> **Given exercise**
Reproduce the data that follows in its entirety, character for character.

'''

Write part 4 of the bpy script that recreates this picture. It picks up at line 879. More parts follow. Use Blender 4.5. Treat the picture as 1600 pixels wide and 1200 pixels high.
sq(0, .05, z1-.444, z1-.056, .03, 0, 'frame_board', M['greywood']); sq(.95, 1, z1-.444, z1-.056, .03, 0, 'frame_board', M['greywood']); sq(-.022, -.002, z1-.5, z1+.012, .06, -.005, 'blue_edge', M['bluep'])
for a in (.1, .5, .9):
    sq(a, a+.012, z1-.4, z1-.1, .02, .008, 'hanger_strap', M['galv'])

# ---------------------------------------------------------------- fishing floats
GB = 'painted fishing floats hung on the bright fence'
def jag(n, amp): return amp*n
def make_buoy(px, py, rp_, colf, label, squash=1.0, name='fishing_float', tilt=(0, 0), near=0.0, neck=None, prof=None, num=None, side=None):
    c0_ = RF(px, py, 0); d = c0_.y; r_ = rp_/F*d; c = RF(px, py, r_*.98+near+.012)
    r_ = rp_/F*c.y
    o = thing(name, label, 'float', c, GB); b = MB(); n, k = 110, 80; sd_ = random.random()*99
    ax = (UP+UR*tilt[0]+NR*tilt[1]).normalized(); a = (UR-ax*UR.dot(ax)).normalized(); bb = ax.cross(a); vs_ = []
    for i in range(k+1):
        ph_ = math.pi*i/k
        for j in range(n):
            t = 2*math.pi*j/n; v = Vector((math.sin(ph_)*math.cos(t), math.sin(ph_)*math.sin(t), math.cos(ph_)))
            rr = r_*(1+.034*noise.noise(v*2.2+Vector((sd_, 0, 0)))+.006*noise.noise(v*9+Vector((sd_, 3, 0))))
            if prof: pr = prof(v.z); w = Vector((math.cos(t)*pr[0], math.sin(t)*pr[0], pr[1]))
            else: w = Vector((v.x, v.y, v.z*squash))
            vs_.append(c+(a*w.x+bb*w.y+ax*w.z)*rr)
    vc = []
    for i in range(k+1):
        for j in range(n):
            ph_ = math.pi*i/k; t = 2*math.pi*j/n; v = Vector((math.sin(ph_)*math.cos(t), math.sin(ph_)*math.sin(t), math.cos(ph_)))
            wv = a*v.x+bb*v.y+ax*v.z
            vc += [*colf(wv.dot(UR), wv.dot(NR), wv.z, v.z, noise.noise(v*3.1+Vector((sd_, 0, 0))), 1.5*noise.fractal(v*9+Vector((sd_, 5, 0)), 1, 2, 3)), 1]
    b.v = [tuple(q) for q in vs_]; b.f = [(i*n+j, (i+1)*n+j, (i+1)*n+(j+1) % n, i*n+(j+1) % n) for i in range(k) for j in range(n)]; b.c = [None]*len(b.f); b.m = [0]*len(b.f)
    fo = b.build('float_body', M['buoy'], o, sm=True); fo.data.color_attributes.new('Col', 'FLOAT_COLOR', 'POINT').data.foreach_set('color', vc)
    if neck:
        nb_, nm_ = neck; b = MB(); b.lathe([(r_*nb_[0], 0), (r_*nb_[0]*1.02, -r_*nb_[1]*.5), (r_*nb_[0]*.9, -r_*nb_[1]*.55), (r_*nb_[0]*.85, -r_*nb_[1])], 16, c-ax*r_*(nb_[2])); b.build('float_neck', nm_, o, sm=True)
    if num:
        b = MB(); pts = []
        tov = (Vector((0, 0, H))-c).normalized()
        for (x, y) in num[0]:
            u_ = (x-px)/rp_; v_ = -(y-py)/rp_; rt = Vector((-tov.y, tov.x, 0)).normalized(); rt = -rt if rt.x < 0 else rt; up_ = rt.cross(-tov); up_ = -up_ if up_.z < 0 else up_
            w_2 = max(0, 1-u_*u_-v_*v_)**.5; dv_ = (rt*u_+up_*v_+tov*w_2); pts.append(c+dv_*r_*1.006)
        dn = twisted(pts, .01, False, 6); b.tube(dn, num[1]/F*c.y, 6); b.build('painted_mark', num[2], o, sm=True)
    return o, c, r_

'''

> **Answer to this problem**
Write part 4 of the bpy script that recreates this picture. It picks up at line 879. More parts follow. Use Blender 4.5. Treat the picture as 1600 pixels wide and 1200 pixels high.
sq(0, .05, z1-.444, z1-.056, .03, 0, 'frame_board', M['greywood']); sq(.95, 1, z1-.444, z1-.056, .03, 0, 'frame_board', M['greywood']); sq(-.022, -.002, z1-.5, z1+.012, .06, -.005, 'blue_edge', M['bluep'])
for a in (.1, .5, .9):
    sq(a, a+.012, z1-.4, z1-.1, .02, .008, 'hanger_strap', M['galv'])

# ---------------------------------------------------------------- fishing floats
GB = 'painted fishing floats hung on the bright fence'
def jag(n, amp): return amp*n
def make_buoy(px, py, rp_, colf, label, squash=1.0, name='fishing_float', tilt=(0, 0), near=0.0, neck=None, prof=None, num=None, side=None):
    c0_ = RF(px, py, 0); d = c0_.y; r_ = rp_/F*d; c = RF(px, py, r_*.98+near+.012)
    r_ = rp_/F*c.y
    o = thing(name, label, 'float', c, GB); b = MB(); n, k = 110, 80; sd_ = random.random()*99
    ax = (UP+UR*tilt[0]+NR*tilt[1]).normalized(); a = (UR-ax*UR.dot(ax)).normalized(); bb = ax.cross(a); vs_ = []
    for i in range(k+1):
        ph_ = math.pi*i/k
        for j in range(n):
            t = 2*math.pi*j/n; v = Vector((math.sin(ph_)*math.cos(t), math.sin(ph_)*math.sin(t), math.cos(ph_)))
            rr = r_*(1+.034*noise.noise(v*2.2+Vector((sd_, 0, 0)))+.006*noise.noise(v*9+Vector((sd_, 3, 0))))
            if prof: pr = prof(v.z); w = Vector((math.cos(t)*pr[0], math.sin(t)*pr[0], pr[1]))
            else: w = Vector((v.x, v.y, v.z*squash))
            vs_.append(c+(a*w.x+bb*w.y+ax*w.z)*rr)
    vc = []
    for i in range(k+1):
        for j in range(n):
            ph_ = math.pi*i/k; t = 2*math.pi*j/n; v = Vector((math.sin(ph_)*math.cos(t), math.sin(ph_)*math.sin(t), math.cos(ph_)))
            wv = a*v.x+bb*v.y+ax*v.z
            vc += [*colf(wv.dot(UR), wv.dot(NR), wv.z, v.z, noise.noise(v*3.1+Vector((sd_, 0, 0))), 1.5*noise.fractal(v*9+Vector((sd_, 5, 0)), 1, 2, 3)), 1]
    b.v = [tuple(q) for q in vs_]; b.f = [(i*n+j, (i+1)*n+j, (i+1)*n+(j+1) % n, i*n+(j+1) % n) for i in range(k) for j in range(n)]; b.c = [None]*len(b.f); b.m = [0]*len(b.f)
    fo = b.build('float_body', M['buoy'], o, sm=True); fo.data.color_attributes.new('Col', 'FLOAT_COLOR', 'POINT').data.foreach_set('color', vc)
    if neck:
        nb_, nm_ = neck; b = MB(); b.lathe([(r_*nb_[0], 0), (r_*nb_[0]*1.02, -r_*nb_[1]*.5), (r_*nb_[0]*.9, -r_*nb_[1]*.55), (r_*nb_[0]*.85, -r_*nb_[1])], 16, c-ax*r_*(nb_[2])); b.build('float_neck', nm_, o, sm=True)
    if num:
        b = MB(); pts = []
        tov = (Vector((0, 0, H))-c).normalized()
        for (x, y) in num[0]:
            u_ = (x-px)/rp_; v_ = -(y-py)/rp_; rt = Vector((-tov.y, tov.x, 0)).normalized(); rt = -rt if rt.x < 0 else rt; up_ = rt.cross(-tov); up_ = -up_ if up_.z < 0 else up_
            w_2 = max(0, 1-u_*u_-v_*v_)**.5; dv_ = (rt*u_+up_*v_+tov*w_2); pts.append(c+dv_*r_*1.006)
        dn = twisted(pts, .01, False, 6); b.tube(dn, num[1]/F*c.y, 6); b.build('painted_mark', num[2], o, sm=True)
    return o, c, r_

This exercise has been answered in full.